Но ведь это же неверно! Нравственность и мораль – это разные, во многом не только противоречащие друг другу, но и прямо исключающие друг друга начала. Если говорить образно, то отличия между ними проходят примерно по той же линии, что отделяет Божий дар от яичницы. Нравственное может не только не совпадать с моральным, но и прямо исключать его: безнравственное может быть вполне моральным, в свою очередь аморальное в известных случаях может отвечать самым высоким представлениям о нравственном законе.

Ничего удивительного здесь нет. Процитируем философский словарь – первый словарь, выпущенный после ХХ съезда КПСС, другими словами, издание, в котором был сделан первый шаг на долгом пути преодоления многих догм, оставшихся в наследство со сталинских времен: «Характер морали определяется экономическим и общественным строем, – читаем мы в нем, – в ее нормах выражаются интересы класса, социального слоя, народа. Поскольку в классовом обществе интересы классов противоположны, постольку существуют разные морали…»

Такой взгляд на нравственность так и не был преодолен обществом, поставившим своей целью «воспитание нового человека», ибо и в словаре 1985 года издания говорилось в сущности то же самое.

Впрочем, будем же и справедливы: неверное применительно к нравственности, все сказанное – безупречно в отношении к морали.

Но мораль членится не только по признакам классовости. Ведь каждая социальная группа имеет свою, пусть не всегда строго или даже просто членораздельно сформулированную, мораль. Так, свою собственную мораль имеют даже преступные сообщества. Точно так же свою мораль имеют и те, кто по долгу службы противостоит им. И нужно ли доказывать, что «воровская» и «прокурорская» морали прямо исключают друг друга?

Таким образом, одной – любой! – морали всегда противостоит какая-то другая, выражающая интересы другого класса, иной социальной группы. Классическим – в рамках еще недавно привычной для нас аксиоматики – является (и в самом деле не только абстрактно-теоретическое) противостояние моралей рабовладельческой и феодальной, феодальной и буржуазной – и так далее.

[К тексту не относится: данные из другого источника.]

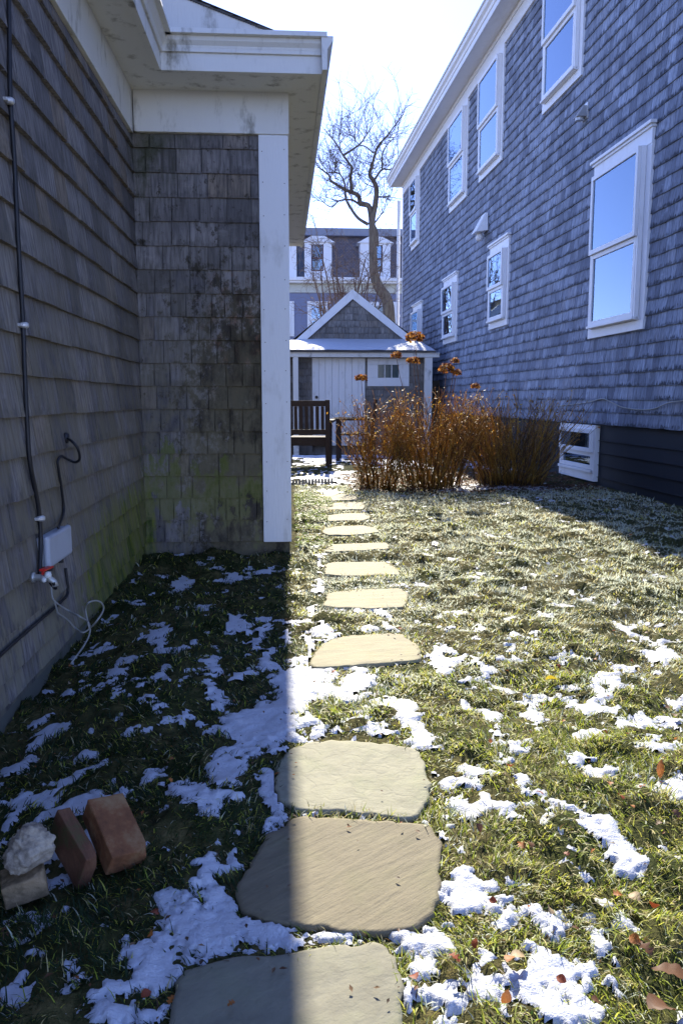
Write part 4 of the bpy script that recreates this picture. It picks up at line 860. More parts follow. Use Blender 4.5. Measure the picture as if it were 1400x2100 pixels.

Нравственность в отличие от всего этого абсолютна. Она не может выражать интересы какой-то ограниченной социальной группы (пусть даже этой группой будет самый прогрессивный из всех знакомых истории класс), и даже какого-то народа в целом (пусть даже им будет великий советский народ, «строитель коммунизма», русский народ-«богоносец» или любой другой из «оплотов демократии и свободы»). Нравственность, если пользоваться такими категориями, как «выражением интересов», «выражает интересы» человека вообще, безотносительно к его национальной, классовой, профессиональной или любой другой принадлежности. Интересы человечества в целом. Любое нравственное действие всегда предстает как некоторая персонифицированная всеобщность, и абсолютность императива, подвигнувшего человека на действие, проявляется в том, что индивидуум здесь встает на позиции абсолюта, человека вообще, человеческого общества в целом. Отдельный индивидуум в своем дискретном действии решает за весь человеческий род; в нравственном действии он – полномочный его представитель, и только в той мере, в какой он его представляет, – он нравствен.